In more than 50 years of spaceflight, we've sent thousands of tons of satellites and rockets into space. More than 500 thousand pieces of debris, many smaller than a centimeter, now circle our planet at speeds of up to 10 kilometers per second, or 22,000 miles per hour. At these speeds, a collision with even a small particle can pack the punch of a hand grenade, according to ESA.

A space debris plot produced by NASA. Image: Wikimedia

To eliminate this orbital minefield, a proposal outlined in a forthcoming Acta Astronautica paper would take advantage of the Extreme Universe Space Observatory, or EUSO, a new Japanese space telescope that's slated to join the ISS in 2017. The EUSO wasn't intended for garbage duty—in fact, its primary aim is to detect UV light emitted from high-energy cosmic ray showers entering Earth's atmosphere at night. But the telescope's powerful optics and wide field of view also make it the perfect tool for spotting small, high velocity debris as it hurtles about the ISS.

And when combined with a high-energy laser, the EUSO becomes a junk-buster worthy of a spot in any shoot 'em up game. Ebisuzaki and his colleagues are proposing to outfit the telescope with CAN, a laser system that was designed to be the driving force behind a new generation of particle accelerators. CAN lasers use an array of thousands of optical fibers that act in concert to produce a powerful plasma pulse that Ebisuzaki believes iis capable of slowing a piece of debris until it falls out of orbit and burns up in Earth's atmosphere.

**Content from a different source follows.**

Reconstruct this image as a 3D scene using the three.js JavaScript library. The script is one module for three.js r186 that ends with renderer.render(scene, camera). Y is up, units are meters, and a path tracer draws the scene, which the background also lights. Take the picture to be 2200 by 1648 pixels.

With the EUSO's eyes and CAN's punch, Ebisuzaki says we'll be able to stop renegade particles in their tracks and punt the suckers back into Earth's atmosphere. The researchers are now gearing up to deploy a small proof-of-concept experiment on the ISS, using a 20-centimeter version of the EUSO and a mini-CAN laser with 100 optical fibers.

"If that goes well," Ebisuzaki, said, "we plan to install a full-scale version on the ISS, incorporating a three-meter telescope and a laser with 10,000 fibers, giving it the ability to deorbit debris with a range of approximately 100 kilometers. Looking further to the future, we could create a free-flyer mission and put it into a polar orbit at an altitude near 800 kilometers, where the greatest concentration of debris is found."

Between this high-tech trash-removal system and another effort to deploy a giant garbage-collecting fishing net into space, it seems fair to hope that the skies will soon be much cleaner. Next up, let's put some of that creative energy to work mopping up trash on Earth.